The Indian elite has also turned to Japan in the hopes of securing desperately needed investments, especially in infrastructure projects. During Abe’s visit, it was announced that Japan has agreed to lend New Delhi US$12 billion at concessionary rates to build the country’s first bullet train. It will connect Mumbai, India’s financial capital, with Ahmedabad, a manufacturing center in Modi’s home state, Gujarat.

India’s national security establishment is eager to pursue closer ties with Tokyo. Writing in the Indian Express on December 15, strategic analyst Raja Mohan noted that New Delhi had not known how to respond to Beijing’s repeated offers to include it in its Asian infrastructure initiative, which has as one of its principal goals countering US military-strategic pressure.

However, continued Mohan, “The unfolding development partnership with Abe…allows Modi to respond more effectively to China… That Abe has his own reasons to compete with China on infrastructure exports has brought the interests of Delhi and Tokyo in alignment on promoting regional connectivity.” Mohan emphasized that Tokyo is offering to help India develop transport links within South Asia, helping New Delhi to realize its goal of dominating the region, as well as with Southeast Asia.

China has responded cautiously to India’s ever-deeper military-security integration with its more powerful rivals, clearly fearing that an aggressive response would only serve to push New Delhi still closer to them. This was similarly true of Beijing’s response to Abe’s visit to India.

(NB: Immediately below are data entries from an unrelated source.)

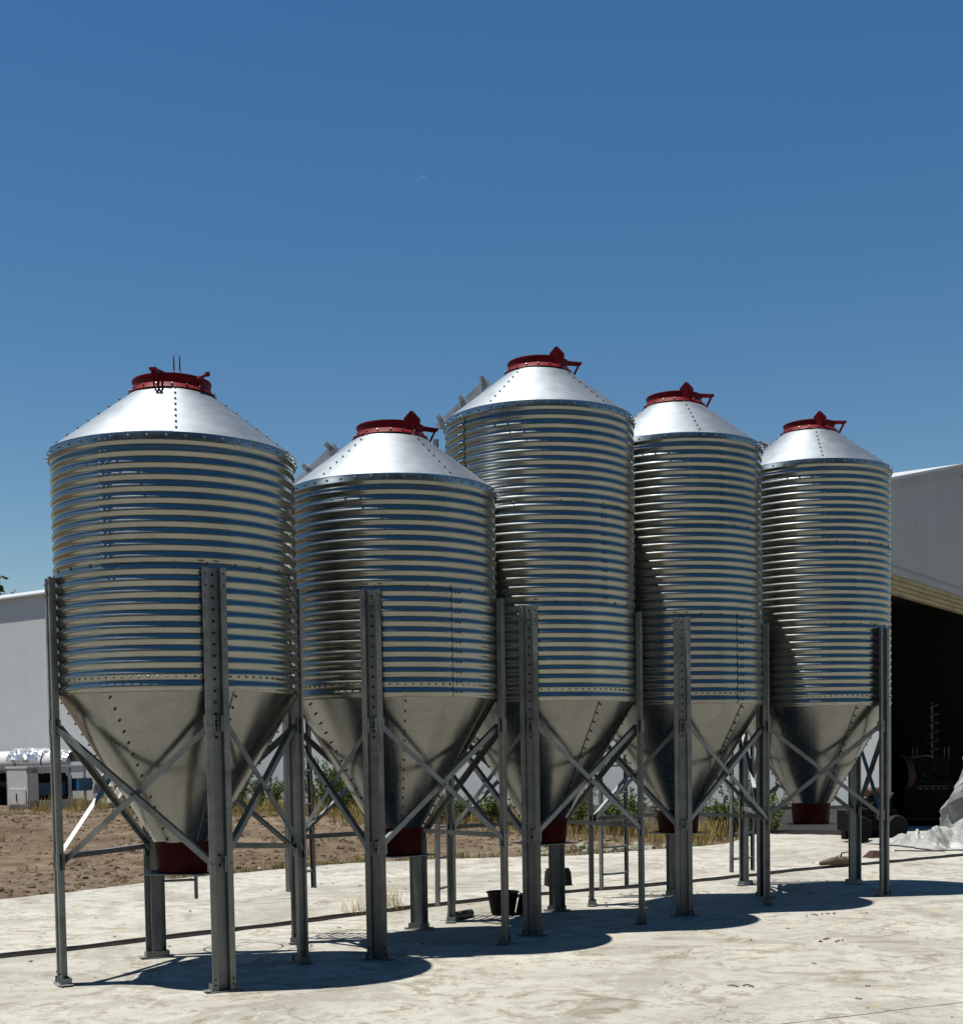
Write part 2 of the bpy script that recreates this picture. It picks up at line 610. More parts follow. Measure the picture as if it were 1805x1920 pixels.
# saw-cut lines in the slabs
for a, b, z in (((1.05, 7.3), (8.4, 10.6), .0025), ((-3.6, 13.65), (2.4, 17.9), ZS + .008), ((-6, 6.6), (1.0, 7.6), .0025)):
    mb = MB()
    A, B = Vector(a), Vector(b)
    n_ = 60
    d_ = (B - A).normalized()
    q_ = Vector((-d_.y, d_.x))
    pp = []
    for i in range(n_ + 1):
        p = A.lerp(B, i / n_) + q_ * .010 * noise.noise(Vector((i * .35, a[0], 2)))
        w = .0045 * (1 + .8 * noise.noise(Vector((i * .9, 7, a[0]))))
        pp.append((p - q_ * w, p + q_ * w))
    mb.add([(*p[0], z) for p in pp] + [(*p[1], z) for p in pp], [(i, i + 1, n_ + 2 + i, n_ + 1 + i) for i in range(n_)])
    mb.build('saw_cut', M['cut'], kind='structure')

# ------------------------------------------------------------------ silos
RAD = .868
PITCH = .0789
AMP = .0070
RINGH = 11 * PITCH
ZJ = 2.067
OVER = .10           # overlap of two sheets, metres of arc


def corr(z):
    """corrugation rolled from circular arcs: the slope swings evenly from crest to valley"""
    p = (z / PITCH - .25) % 1.0
    return AMP * (1 - (4 * p - 1) ** 2) if p < .5 else -AMP * (1 - (4 * p - 3) ** 2)


def wall_panel_mesh(mirror):
    """half-circle corrugated sheet; starts at angle 0 lying over its neighbour"""
    mb = MB()
    rows, colsn = 11 * 16, 72
    span = PI + OVER / RAD
    vs_ = []
    for i in range(-1, colsn + 1):
        u = max(0, i) / colsn
        a = span * u
        off = .0075 * (1 - u) ** 1 if i >= 0 else -.006
        for j in range(rows + 1):
            z = RINGH * j / rows
            r = RAD + corr(z) + off
            # flatter, slightly proud lap where the next ring overlaps
            r += .0035 * max(0, 1 - z / .05)
            ww = .0012 * noise.noise(Vector((math.cos(a) * 2.1, math.sin(a) * 2.1, z * 2.3)))
            ww += .0009 * noise.noise(Vector((math.cos(a) * 7, math.sin(a) * 7, z * 9)))
            ww += .0005 * noise.noise(Vector((math.cos(a) * 19, math.sin(a) * 19, z * 17)))
            aa = -a if mirror else a
            vs_.append(((r + ww) * math.cos(aa), (r + ww) * math.sin(aa), z))
    n = rows + 1
    fs = []
    for i in range(colsn + 1):
        for j in range(rows):
            q = (i * n + j, (i + 1) * n + j, (i + 1) * n + j + 1, i * n + j + 1)
            fs.append(tuple(reversed(q)) if mirror else q)
    mb.add(vs_, fs)
    return mb.mesh('wall_panel', M['wall'], True, 60)


def wall_bolt_mesh(mirror, dense):
    mb = MB()
    s = -1 if mirror else 1
    for k in range(11):
        z = PITCH * (k + .5)
        for d in (.030, .068):
            a = s * d / RAD
            r = RAD + AMP + .007
            mb.bolt((r * math.cos(a), r * math.sin(a), z), (math.cos(a), math.sin(a), .25), .0098, .011)
    n = 44 if dense else 13
    for k in range(n):
        a = s * PI * (k + .5) / n
        z = PITCH * (1.28 if dense else .02)
        r = RAD + corr(z) + .002 + (.0035 if not dense else 0)
        mb.bolt((r * math.cos(a), r * math.sin(a), z), (math.cos(a), math.sin(a), 0), .0085 if not dense else .0078, .010)
    return mb.mesh('bolts', M['bolt'])


WALL = {f: wall_panel_mesh(f) for f in (0, 1)}
WBOLT = {(f, dn): wall_bolt_mesh(f, dn) for f in (0, 1) for dn in (0, 1)}

# roof cone panels, local z = 0 at eave
RC, HC = .285, .468
REAVE = RAD + .016


def cone_panel_mesh(name, nseg, r0, z0, r1, z1, lift, mat, rows=10, rib=True):
    """one sector of a cone with a turned-up lap along its first edge"""
    mb = MB()
    span = 2 * PI / nseg
    cols_ = 20
    sl = Vector((r1 - r0, z1 - z0)).normalized()
    nrm = Vector((sl.y, -sl.x))
    if nrm.x < 0:
        nrm = -nrm
    vs_ = []
    ov = .035
    for i in range(-1, cols_ + 1):
        u = max(i, 0) / cols_
        for j in range(rows + 1):
            w = j / rows
            r = r0 + (r1 - r0) * w
            z = z0 + (z1 - z0) * w
            off = (lift * (1 - u)) if i >= 0 else -.003
            off += .0016 * noise.noise(Vector((u * 3, w * 3, nseg)))
            a = span * u + (ov / r) * u
            rr = r + nrm.x * off
            vs_.append((rr * math.cos(a), rr * math.sin(a), z + nrm.y * off))
    n = rows + 1
    mb.add(vs_, [(i * n + j, (i + 1) * n + j, (i + 1) * n + j + 1, i * n + j + 1) for i in range(cols_ + 1) for j in range(rows)])
    me_ = mb.mesh(name, mat, True, 50)
    bb = MB()
    L = math.hypot(r1 - r0, z1 - z0)
    nb = max(4, int(L / .088))
    for k in range(nb):
        w = (k + .6) / nb
        r = r0 + (r1 - r0) * w
        z = z0 + (z1 - z0) * w
        a = .020 / r
        rr = r + nrm.x * lift
        bb.bolt((rr * math.cos(a), rr * math.sin(a), z + nrm.y * lift), (math.cos(a) * nrm.x, math.sin(a) * nrm.x, nrm.y), .0080, .017 if nseg == 6 else .012)
    return me_, bb.mesh('bolts', M['bolt'])


ROOF, ROOFB = cone_panel_mesh('roof_panel', 5, REAVE + .004, 0, RC, HC, .005, M['roof'])
ROUT, ZOUT = .212, 1.0
HOP, HOPB = cone_panel_mesh('hopper_panel', 6, RAD - .004, ZJ + .02, ROUT, ZOUT, .009, M['hopper'], 14)


def lathe_part(name, prof, mat, n=72, sharp=35):
    return MB().lathe(prof, n).mesh(name, mat, True, sharp)


EAVE = lathe_part('eave_band', [(REAVE - .012, -.050), (REAVE + .004, -.050), (REAVE + .006, -.004), (REAVE + .004, .004), (REAVE - .03, .022)], M['band'], 96)
b_ = MB()
for k in range(44):
    a = 2 * PI * k / 44
    b_.bolt(((REAVE + .005) * math.cos(a), (REAVE + .005) * math.sin(a), -.026), (math.cos(a), math.sin(a), .05), .0095, .012)
EAVEB = b_.mesh('bolts', M['bolt'])
COLLAR = lathe_part('collar', [(.318, -.012), (.320, -.008), (.284, .034), (.272, .040), (.270, .075)], M['red'])
b_ = MB()
for k in range(18):
    a = 2 * PI * k / 18
    b_.bolt((.305 * math.cos(a), .305 * math.sin(a), .012), (math.cos(a), math.sin(a), .75), .0085, .012)
COLLARB = b_.mesh('bolts', M['bolt'])
LID = lathe_part('lid', [(.270, .036), (.279, .036), (.279, .084), (.286, .086), (.286, .097), (.272, .101), (.12, .120), (.0, .125)], M['red'])
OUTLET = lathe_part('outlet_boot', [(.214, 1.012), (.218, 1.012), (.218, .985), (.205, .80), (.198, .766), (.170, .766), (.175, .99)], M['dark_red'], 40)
GATE = MB().box((0, 0, .760), (.44, .50, .008)).box((0, -.26, .762), (.16, .05, .018)).mesh('slide_gate', M['leg'])

# hat-section leg, extruded upward; local x radial outward, y tangential
HLEG = 2.903


def leg_mesh():
    t = .004
    d0, d1 = .012, .066       # web at d0, flanges at d1
    half_w, half_f, side = .034, .082, .041
    outer = [(d1, -half_f), (d1 - t, -half_f)]
    prof = [(d1, -half_f), (d1, -side), (d0 + t, -half_w), (d0 + t, half_w), (d1, side), (d1, half_f),
            (d1 - .016, half_f), (d1 - .016, half_f - t), (d1 - t, half_f - t), (d1 - t, side + t * .6), (d0, half_w + t), (d0, -half_w - t),
            (d1 - t, -side - t * .6), (d1 - t, -half_f + t), (d1 - .016, -half_f + t), (d1 - .016, -half_f)]
    mb = MB()
    k = len(prof)
    zs = [0.0, HLEG]
    pts = [(RAD + p[0], p[1], z) for z in zs for p in prof]
    fs = [(i, (i + 1) % k, k + (i + 1) % k, k + i) for i in range(k)]
    # caps as strips of the thin section
    pairs = [(0, 1, 12, 13), (1, 2, 11, 12), (2, 3, 10, 11), (3, 4, 9, 10), (4, 5, 8, 9), (5, 6, 7, 8), (13, 14, 15, 0)]
    fs += [tuple(reversed(p)) for p in pairs] + [tuple(i + k for i in p) for p in pairs]
    mb.add(pts, fs)
    me_ = mb.mesh('leg', M['leg'])
    bb = MB()
    for kz in range(15):
        zz = HLEG - .045 - kz * PITCH
        bb.bolt((RAD + d0 + t, 0, zz), (1, 0, 0), .009, .011)
        if kz < 2:
            for sy in (-1, 1):
                bb.bolt((RAD + d1, sy * .062, zz), (1, 0, 0), .006, .007)
    for zz in (1.86, 1.80, .94, .87):
        bb.bolt((RAD + d0 + t, 0, zz), (1, 0, 0), .009, .010)
    for zz in (.09, .05):
        for sy in (-1, 1):
            bb.bolt((RAD + d1, sy * .064, zz), (1, 0, 0), .007, .008)
    foot = MB()
    foot.box((RAD + .034, 0, .005), (.11, .20, .010))
    for sy in (-1, 1):
        foot.box((RAD + .034, sy * .089, .032), (.085, .006, .050))
        foot.box((RAD + .034, sy * .112, .013), (.085, .045, .006))
    foot.box((RAD + .0045, 0, .034), (.006, .172, .05))
    return me_, bb.mesh('bolts', M['rubber']), foot.mesh('foot_plate', M['leg'])


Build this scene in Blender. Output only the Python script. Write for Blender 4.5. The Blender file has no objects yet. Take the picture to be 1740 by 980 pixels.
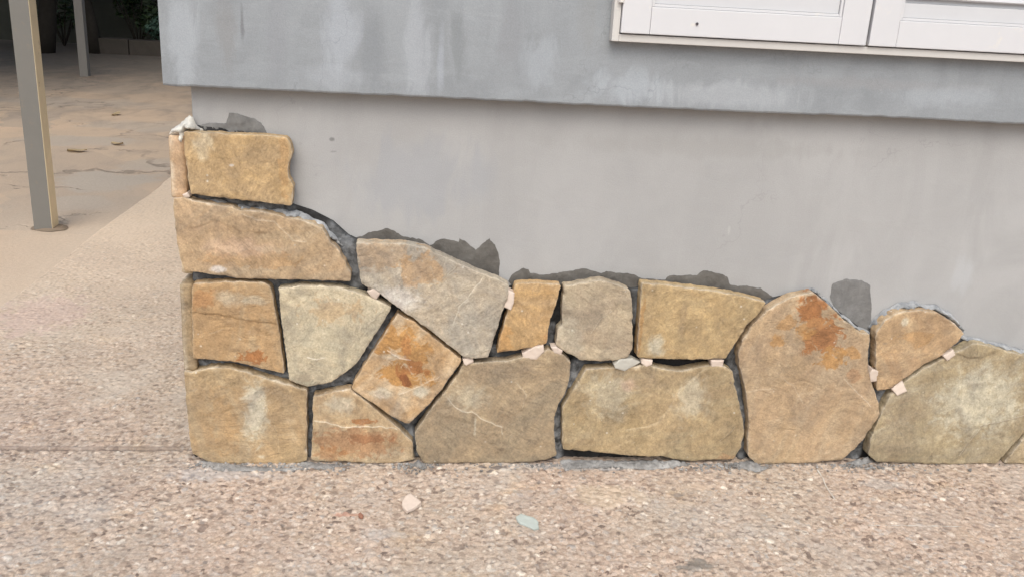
import bpy, bmesh, math, random
import numpy as np
from mathutils import Vector, Matrix, noise
from mathutils.geometry import delaunay_2d_cdt
random.seed(7)
scene = bpy.context.scene
C = scene.collection
R = math.radians

# ------------------------------------------------------------------ camera
cd = bpy.data.cameras.new('camera')
cam = bpy.data.objects.new('camera', cd); C.objects.link(cam)
cd.sensor_width = 36; cd.lens = 32.069; cd.clip_start = .05; cd.clip_end = 2000
M_ = ((0.994062,-0.021513,-0.106665,0.50201),(-0.094629,0.313,-0.945027,-2.11828),(0.053716,0.94951,0.309105,1.15))
cam.matrix_world = Matrix((M_[0], M_[1], M_[2], (0, 0, 0, 1)))
scene.camera = cam

# ------------------------------------------------------------------ sky, sun, exposure
SUN_EL, SUN_AZ = 50, 190          # azimuth measured from +y (behind the wall) towards +x
w = bpy.data.worlds.new('World'); scene.world = w; w.use_nodes = True
nt = w.node_tree; nt.nodes.clear()
sky = nt.nodes.new('ShaderNodeTexSky'); sky.sky_type = 'NISHITA'; sky.sun_disc = False
sky.sun_elevation = R(SUN_EL); sky.sun_rotation = R(SUN_AZ)
sky.air_density = 1.0; sky.dust_density = 6.0; sky.ozone_density = 1.0
bg = nt.nodes.new('ShaderNodeBackground'); bg.inputs[1].default_value = 0.13
wo = nt.nodes.new('ShaderNodeOutputWorld')
nt.links.new(sky.outputs[0], bg.inputs[0]); nt.links.new(bg.outputs[0], wo.inputs[0])
sl = bpy.data.lights.new('sun', 'SUN'); sl.energy = 1.0; sl.angle = R(65); sl.color = (1, .93, .82)
so = bpy.data.objects.new('sun', sl); C.objects.link(so)
sd = Vector((math.sin(R(SUN_AZ)) * math.cos(R(SUN_EL)), math.cos(R(SUN_AZ)) * math.cos(R(SUN_EL)), math.sin(R(SUN_EL))))
so.rotation_euler = sd.to_track_quat('Z', 'Y').to_euler()
vs = scene.view_settings
vs.view_transform = 'Standard'; vs.look = 'None'; vs.gamma = 1; vs.use_curve_mapping = False
vs.exposure = 0.42
try:
    vs.use_white_balance = True; vs.white_balance_temperature = 6050; vs.white_balance_tint = 5
except Exception: pass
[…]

Adverse Chinese reaction has focused on Japan, with the official media accusing Tokyo of “trying to contain” Beijing. An article published in the state-run Global Times as Abe began his India visit said that the Japanese prime minister “will not miss any chance to draw Modi over to his side to counter China,” but then claimed, “The Indian government has no intention to take sides between China and Japan, aware that setting itself against Beijing will bring no good to New Delhi.”